6. Wat nemen we mee?

a. Laten we van dit gedeelte leren, dat oorlog is en dat de satan er alles doet om het werk van God in onze levens en dat van onze kinderen te verstoren. Hij breng onrust, berokken het getuigenis van de gemeente naar buiten schade, hij zaait verdeeldheid, hij probeert een wig te drijven tussen mensen, tussen de gemeente en haar voorganger, tussen partners i een relatie. Hoe kunnen we hiertegen strijden: door middel van het gebed onze kracht en bescherming bij God zoeken.

b. Als er in ons leven ingangspoorten zijn, van zondige karaktertrekken, onverschilligheid, trost en hoogmoed, onreinheid van alcohol en pornografie, occulte betrokkenheid, volharden in zonde, laten we ermee breken, het belijden en opengooien naar God toe.

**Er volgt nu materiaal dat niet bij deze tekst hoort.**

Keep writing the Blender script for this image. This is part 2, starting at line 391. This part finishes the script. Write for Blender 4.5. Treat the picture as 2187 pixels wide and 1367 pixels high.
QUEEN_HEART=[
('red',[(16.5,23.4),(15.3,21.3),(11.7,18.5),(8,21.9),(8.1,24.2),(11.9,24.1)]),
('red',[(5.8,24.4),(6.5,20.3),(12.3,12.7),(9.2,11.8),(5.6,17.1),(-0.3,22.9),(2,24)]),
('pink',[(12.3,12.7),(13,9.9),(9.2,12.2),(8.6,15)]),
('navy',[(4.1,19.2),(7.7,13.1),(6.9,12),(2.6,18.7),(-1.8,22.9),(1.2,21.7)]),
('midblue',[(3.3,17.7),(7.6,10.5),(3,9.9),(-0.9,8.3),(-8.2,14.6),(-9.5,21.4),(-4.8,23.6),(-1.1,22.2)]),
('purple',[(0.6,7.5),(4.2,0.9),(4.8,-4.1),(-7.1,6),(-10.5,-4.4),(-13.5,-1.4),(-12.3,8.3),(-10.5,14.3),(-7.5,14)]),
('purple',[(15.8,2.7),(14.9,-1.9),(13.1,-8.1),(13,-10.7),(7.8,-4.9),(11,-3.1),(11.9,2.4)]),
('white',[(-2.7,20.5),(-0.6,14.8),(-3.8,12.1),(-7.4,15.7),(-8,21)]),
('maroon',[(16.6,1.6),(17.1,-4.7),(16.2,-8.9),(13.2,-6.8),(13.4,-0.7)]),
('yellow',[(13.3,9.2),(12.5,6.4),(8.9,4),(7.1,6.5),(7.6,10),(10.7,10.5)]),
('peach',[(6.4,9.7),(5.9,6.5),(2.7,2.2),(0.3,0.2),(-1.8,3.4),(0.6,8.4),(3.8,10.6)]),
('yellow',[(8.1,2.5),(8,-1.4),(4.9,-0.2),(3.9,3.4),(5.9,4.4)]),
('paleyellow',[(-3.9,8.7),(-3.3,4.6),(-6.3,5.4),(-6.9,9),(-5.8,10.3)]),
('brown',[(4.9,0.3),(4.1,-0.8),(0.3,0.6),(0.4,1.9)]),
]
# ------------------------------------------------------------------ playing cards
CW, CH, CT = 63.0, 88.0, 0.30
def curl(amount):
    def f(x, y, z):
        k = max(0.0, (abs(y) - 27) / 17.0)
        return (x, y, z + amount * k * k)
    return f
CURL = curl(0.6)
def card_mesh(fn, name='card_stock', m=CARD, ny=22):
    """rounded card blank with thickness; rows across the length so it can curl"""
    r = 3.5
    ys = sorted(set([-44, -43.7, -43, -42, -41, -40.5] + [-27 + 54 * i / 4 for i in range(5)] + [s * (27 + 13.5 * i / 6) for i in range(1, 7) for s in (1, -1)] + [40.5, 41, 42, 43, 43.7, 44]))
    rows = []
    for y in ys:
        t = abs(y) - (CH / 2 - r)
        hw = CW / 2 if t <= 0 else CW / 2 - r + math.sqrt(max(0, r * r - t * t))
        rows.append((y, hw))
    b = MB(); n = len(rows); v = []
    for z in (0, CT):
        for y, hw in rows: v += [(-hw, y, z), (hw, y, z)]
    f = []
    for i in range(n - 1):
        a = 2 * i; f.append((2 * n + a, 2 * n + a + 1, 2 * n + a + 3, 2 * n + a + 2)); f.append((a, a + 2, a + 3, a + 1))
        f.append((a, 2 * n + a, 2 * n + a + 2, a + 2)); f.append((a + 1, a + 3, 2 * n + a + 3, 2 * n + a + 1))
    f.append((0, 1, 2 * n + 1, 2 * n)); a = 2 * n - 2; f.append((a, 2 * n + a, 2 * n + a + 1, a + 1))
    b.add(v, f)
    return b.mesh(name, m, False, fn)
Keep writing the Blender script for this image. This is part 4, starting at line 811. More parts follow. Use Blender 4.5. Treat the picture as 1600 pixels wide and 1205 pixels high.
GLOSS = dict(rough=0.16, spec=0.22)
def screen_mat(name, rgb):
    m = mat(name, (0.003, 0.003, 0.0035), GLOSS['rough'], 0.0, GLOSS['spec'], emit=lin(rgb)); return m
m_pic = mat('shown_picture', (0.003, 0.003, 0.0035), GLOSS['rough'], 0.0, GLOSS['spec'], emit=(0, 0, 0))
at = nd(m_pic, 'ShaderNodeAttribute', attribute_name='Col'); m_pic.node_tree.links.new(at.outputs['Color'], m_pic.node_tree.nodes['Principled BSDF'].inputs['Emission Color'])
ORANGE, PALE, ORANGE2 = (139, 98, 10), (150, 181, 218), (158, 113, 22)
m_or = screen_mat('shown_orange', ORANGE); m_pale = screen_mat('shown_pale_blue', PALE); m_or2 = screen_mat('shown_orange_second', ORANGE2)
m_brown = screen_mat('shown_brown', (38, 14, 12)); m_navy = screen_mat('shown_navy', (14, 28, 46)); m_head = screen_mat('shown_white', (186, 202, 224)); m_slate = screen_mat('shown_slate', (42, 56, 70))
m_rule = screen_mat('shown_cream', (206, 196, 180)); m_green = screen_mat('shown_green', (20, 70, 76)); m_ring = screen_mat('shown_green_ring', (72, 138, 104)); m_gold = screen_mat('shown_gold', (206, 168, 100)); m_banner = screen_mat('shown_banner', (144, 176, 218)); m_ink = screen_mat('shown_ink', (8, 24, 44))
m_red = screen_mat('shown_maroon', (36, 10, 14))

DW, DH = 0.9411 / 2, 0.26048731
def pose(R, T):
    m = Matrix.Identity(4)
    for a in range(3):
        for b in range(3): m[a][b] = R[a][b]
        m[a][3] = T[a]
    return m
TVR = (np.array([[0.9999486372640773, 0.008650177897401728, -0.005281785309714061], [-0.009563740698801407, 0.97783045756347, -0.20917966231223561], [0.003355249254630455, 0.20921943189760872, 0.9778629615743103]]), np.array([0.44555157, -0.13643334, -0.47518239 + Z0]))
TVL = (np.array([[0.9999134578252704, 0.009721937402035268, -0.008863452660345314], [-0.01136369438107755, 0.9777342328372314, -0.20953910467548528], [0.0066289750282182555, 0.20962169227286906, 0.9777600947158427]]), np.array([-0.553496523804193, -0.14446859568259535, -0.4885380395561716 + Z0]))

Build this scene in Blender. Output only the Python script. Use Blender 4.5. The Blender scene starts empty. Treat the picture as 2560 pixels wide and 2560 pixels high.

De Here Jezus wil ons in de vrijheid zetten. Zodat we niet lang slaven maar kinderen zijn. No longer slaves, but children of God.

c. Laten nog meer dan anders er om bidden dat het Woord van God kracht heeft en levens verandert. Bid voor de voorgangers en voor uzelf om een open hart en om de vervulling met de Heilige Geest. Zodat er in de samenkomsten van de gemeente wonderen gebeuren. Van vergeving en verzoening, genezing en bevrijding. Zodat God en de Here Jezus nog meer geëerd worden.

Want waar Jezus het Woord neemt, gebeuren wonderen. Dat is nog steeds zo. Als aan u gevraagd zou worden: ‘Hoe is het tot een verandering gekomen in je leven’. Dan mogen we toch zeggen: ‘Door het Woord van God’. Daar gaat zoveel kracht vanuit, dat het levens verandert. Zo krachtig dat zelfs boze geesten het veld moeten ruimen.

Door het gebeuren in de synagoge gaat er een gerucht uit in heel de omgeving van Galilea. In het Grieks staat daar het woord echo. Dat duidt op een geluid dat ver draagt. Zo zal het zijn! Het echoot rond van de grote daden van Jezus. Tot in de brede omtrek van Gouda. Amen.